Pretty much all the energy delivered to Earth by electromagnetic radiation (light) from the sun is re-emitted to space as infrared radiation lower in exergy. The net change in energy to the Earth via the sun is zero, but overall the sun provides a net supply of exergy to the Earth. This exergy is gradually destroyed, but during its destruction, it manages to drive the Earth's water and wind systems and support life. Plants absorb exergy from sunlight and convert it via photosynthesis into chemical exergy. The chemical exergy then passes through different food chains in ecosystems, from microorganisms to people, powering all life on the planet.

"Rabbits have emerged as a pathway by which the universe degenerates and the quality of energy degrades. Rabbits, like primroses, pigs, and people, are part of the great network, the cosmic interconnection that allows temporary structures to emerge as degeneration ineluctably lowers the universe towards its final equilibrium." – Peter W. Atkins, The Second Law

Life requires exergy and catalyzes its destruction.

Exergy and Environmental Impact

One consequence of the Second Law of Thermodynamics is that all real processes must have some environmental impact. Exergy may be the most important link between the Second Law and understanding environmental impact.

The creation of chaos, or the destruction of order, is a form of environmental damage.

The observation that people are bothered by a landscape polluted with papers chaotically scattered about, but value the order of a clean field with the papers neatly piled at the side, suggests that, on a more abstract level, ideas relating to exergy and order in the environment may involve human values and that human values may in part be based on exergy and order. – W. Hafele, Energy in a Finite World

The degradation of natural resources is also a form of environmental damage. A resource can be defined as something that is in a state of disequilibrium with the environment.

The exergy associated with waste emissions presents a potential for environmental damage since the exergy of the wastes, as a consequence of not being in stable equilibrium with the environment, represents a potential to cause change.

One example of this is when a power plant uses water from a river to cool its steam turbine. The water it discharges back into the river is warmer than the rest of the water and contains exergy. This form of thermal pollution has the potential to disrupt local ecosystems, altering the exergy available to drive chemical reactions in living organisms.

Sometimes waste products have the potential to alter the natural exergy balance of the Earth by altering the exergy flow from the sun, as in the case of greenhouse gasses.

All resource use leads to some degree of environmental impact. There is a direct relation between exergy efficiency and environmental impact. An increase in efficiency means a fixed level of services can be satisfied with fewer energy resources and, in most instances, reduced levels of related waste emissions.

As exergy efficiency approaches 100%, environmental impacts approach zero because exergy is converted from one source to another without any consumptions or emissions.

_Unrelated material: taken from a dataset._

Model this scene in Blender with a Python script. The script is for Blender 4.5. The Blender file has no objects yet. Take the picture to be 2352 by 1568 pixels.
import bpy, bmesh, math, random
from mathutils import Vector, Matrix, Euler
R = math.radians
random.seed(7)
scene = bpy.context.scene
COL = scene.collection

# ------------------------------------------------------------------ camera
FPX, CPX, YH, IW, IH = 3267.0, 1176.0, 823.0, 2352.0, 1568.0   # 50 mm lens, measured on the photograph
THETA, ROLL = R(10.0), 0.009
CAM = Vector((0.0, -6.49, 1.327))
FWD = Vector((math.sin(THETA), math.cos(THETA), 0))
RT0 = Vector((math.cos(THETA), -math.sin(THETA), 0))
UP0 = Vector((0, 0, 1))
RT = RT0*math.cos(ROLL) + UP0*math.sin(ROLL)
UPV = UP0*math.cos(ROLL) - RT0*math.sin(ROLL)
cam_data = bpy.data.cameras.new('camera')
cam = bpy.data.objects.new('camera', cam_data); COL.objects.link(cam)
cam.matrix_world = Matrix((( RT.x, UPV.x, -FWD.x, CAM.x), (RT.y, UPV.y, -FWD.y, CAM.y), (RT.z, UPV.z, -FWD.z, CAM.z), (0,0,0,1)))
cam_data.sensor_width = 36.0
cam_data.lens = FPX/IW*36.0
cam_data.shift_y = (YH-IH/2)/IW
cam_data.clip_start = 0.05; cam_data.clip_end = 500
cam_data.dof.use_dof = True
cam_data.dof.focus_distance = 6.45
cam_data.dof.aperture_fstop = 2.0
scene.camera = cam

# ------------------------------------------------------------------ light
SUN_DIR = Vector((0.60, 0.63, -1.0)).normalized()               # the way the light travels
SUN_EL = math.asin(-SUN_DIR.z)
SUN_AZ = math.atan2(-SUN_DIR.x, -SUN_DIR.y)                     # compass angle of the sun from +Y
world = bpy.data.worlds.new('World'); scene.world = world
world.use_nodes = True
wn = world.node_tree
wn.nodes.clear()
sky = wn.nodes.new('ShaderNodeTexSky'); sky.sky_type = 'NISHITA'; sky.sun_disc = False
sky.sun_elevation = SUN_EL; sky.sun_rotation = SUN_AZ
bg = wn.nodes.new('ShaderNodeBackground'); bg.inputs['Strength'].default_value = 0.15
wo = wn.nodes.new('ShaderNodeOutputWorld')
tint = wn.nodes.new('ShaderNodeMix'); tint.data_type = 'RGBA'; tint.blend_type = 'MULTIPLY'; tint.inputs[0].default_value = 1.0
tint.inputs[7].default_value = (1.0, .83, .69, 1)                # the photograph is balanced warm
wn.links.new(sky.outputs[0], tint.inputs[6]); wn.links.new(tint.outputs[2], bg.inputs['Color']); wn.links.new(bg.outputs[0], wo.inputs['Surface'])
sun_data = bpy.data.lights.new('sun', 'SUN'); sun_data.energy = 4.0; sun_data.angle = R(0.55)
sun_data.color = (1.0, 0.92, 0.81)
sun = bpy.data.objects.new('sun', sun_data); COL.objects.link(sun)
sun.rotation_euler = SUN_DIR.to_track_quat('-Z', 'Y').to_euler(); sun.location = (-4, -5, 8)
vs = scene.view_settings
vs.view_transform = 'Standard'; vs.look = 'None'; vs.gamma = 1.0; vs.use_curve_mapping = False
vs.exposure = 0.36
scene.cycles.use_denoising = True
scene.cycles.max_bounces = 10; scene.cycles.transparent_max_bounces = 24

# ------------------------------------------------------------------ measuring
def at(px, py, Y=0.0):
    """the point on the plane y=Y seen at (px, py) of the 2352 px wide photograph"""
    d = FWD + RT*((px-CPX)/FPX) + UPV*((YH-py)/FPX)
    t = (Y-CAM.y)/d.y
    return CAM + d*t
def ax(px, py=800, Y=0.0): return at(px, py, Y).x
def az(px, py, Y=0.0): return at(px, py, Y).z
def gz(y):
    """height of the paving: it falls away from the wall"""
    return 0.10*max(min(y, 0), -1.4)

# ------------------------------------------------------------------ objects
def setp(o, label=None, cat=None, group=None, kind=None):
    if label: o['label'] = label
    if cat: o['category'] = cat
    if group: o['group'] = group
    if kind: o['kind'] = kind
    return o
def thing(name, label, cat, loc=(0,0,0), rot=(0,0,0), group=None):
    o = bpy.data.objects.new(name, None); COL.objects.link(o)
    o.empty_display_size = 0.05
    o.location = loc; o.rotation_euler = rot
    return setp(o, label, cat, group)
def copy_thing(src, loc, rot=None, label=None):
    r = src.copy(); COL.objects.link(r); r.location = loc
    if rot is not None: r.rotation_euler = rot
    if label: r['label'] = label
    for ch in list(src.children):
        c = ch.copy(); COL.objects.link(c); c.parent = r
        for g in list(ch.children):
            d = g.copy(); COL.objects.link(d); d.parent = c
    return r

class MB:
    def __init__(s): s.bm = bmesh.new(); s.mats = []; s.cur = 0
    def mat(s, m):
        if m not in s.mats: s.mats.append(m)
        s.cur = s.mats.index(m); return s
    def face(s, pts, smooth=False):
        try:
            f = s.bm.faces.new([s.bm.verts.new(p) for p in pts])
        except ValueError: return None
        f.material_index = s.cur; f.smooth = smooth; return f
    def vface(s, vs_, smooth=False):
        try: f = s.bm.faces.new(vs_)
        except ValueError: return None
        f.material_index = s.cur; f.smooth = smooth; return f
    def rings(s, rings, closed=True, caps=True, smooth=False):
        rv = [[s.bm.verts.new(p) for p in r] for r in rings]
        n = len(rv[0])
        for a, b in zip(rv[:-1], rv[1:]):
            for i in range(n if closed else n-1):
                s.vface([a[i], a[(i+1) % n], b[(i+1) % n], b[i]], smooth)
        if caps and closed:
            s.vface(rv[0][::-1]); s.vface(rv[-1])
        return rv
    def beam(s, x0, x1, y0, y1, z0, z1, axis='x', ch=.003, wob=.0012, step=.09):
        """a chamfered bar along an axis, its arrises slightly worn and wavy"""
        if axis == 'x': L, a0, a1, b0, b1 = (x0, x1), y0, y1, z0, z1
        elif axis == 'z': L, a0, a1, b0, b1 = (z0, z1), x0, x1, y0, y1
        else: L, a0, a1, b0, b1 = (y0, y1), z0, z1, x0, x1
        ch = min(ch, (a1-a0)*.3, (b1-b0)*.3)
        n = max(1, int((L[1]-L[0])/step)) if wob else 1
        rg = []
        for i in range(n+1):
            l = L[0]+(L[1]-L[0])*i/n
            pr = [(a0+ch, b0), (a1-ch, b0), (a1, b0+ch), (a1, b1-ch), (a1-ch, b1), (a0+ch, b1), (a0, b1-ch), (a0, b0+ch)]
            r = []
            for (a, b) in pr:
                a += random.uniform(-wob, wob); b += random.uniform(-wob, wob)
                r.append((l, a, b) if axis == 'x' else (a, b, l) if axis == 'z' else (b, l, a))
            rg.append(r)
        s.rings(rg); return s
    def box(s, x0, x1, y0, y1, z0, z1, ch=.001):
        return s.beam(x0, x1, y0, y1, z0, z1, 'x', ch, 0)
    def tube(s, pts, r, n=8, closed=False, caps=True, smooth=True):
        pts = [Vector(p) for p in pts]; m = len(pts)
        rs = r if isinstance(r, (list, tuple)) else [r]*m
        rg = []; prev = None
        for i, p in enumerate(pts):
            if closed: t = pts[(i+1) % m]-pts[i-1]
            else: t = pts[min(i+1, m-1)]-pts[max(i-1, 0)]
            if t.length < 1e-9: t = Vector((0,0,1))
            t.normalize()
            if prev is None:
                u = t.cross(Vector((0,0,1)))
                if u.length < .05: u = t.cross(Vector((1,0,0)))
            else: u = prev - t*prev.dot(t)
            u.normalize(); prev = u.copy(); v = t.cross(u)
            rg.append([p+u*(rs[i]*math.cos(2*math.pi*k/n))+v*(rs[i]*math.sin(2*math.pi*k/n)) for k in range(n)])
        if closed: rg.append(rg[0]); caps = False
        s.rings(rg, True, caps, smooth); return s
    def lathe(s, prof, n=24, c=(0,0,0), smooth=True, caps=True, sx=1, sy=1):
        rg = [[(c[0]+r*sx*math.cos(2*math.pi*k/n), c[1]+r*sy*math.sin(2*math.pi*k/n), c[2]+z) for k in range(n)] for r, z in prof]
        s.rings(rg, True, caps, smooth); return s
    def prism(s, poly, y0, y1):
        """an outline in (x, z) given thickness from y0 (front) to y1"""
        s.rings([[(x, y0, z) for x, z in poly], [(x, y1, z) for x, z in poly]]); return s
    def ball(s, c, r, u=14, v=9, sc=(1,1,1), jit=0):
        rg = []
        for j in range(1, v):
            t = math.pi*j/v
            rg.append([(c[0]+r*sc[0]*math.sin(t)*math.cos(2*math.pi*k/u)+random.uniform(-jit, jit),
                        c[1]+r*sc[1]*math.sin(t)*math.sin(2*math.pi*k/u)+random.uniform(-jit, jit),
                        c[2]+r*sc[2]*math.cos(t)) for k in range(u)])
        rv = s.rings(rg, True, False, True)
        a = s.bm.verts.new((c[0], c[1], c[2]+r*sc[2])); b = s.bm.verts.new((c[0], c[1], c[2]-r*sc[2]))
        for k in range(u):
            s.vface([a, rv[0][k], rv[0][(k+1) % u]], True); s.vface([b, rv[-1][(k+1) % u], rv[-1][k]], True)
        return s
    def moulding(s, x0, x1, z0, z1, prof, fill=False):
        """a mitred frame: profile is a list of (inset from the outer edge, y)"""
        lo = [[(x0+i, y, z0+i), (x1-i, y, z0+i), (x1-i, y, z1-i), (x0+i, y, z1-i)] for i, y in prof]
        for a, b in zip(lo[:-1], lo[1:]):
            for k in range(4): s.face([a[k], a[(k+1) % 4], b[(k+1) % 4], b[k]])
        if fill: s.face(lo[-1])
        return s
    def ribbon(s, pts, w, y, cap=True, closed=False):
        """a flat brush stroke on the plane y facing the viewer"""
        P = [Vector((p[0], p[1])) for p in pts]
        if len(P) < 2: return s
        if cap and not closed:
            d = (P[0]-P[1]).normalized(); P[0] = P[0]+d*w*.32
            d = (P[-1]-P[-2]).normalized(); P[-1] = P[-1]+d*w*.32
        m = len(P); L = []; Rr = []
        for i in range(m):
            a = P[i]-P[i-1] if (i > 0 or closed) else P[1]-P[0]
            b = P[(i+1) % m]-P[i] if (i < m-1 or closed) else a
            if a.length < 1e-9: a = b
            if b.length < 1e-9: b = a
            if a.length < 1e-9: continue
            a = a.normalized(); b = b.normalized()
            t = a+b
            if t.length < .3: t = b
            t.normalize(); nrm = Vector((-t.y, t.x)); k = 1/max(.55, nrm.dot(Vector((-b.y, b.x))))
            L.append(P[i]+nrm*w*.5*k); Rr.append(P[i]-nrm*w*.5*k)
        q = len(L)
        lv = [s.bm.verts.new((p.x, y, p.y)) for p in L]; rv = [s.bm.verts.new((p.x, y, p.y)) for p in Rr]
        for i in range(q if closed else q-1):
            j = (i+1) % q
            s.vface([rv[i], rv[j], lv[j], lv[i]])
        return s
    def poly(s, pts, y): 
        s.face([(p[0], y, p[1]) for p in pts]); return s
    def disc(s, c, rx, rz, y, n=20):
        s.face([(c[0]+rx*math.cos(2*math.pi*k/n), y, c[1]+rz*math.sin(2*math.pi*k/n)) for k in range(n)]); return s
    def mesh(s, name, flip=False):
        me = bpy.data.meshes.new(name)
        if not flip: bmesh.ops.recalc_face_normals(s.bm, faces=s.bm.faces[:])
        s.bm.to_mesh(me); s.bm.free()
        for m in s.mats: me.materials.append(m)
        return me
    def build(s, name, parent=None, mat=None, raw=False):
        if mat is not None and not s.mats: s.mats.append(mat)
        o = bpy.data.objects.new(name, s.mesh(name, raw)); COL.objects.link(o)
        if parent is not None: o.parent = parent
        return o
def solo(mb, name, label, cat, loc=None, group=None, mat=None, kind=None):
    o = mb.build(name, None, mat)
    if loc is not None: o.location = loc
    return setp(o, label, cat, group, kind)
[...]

Sustainability approaches zero as exergy efficiency approaches zero because nothing is accomplished while exergy-containing resources are consumed.

Exergy efficiency optimization is a win-win because it minimizes the use of resources and decreases the cost of a given process while also minimizing the corresponding emissions and environmental damage.


Exergy describes the usefulness of energy and resources. It sits at the confluence of energy, the environment, and sustainable development. Exergy analysis allows engineers to aim for the highest possible energy and exergy efficiencies at the lowest costs while minimizing environmental disruption.

Questions for you:

  • What is one way exergy destruction can be minimized in your life while maintaining the same level of utility value?

  • What is one way exergy destruction can be minimized in our economy while maintaining the same level of utility value?

  • How does the concept of exergy change how you think about energy?

Note: Equations have been omitted from this article for simplicity, but exergy, like energy, is a calculable quantity.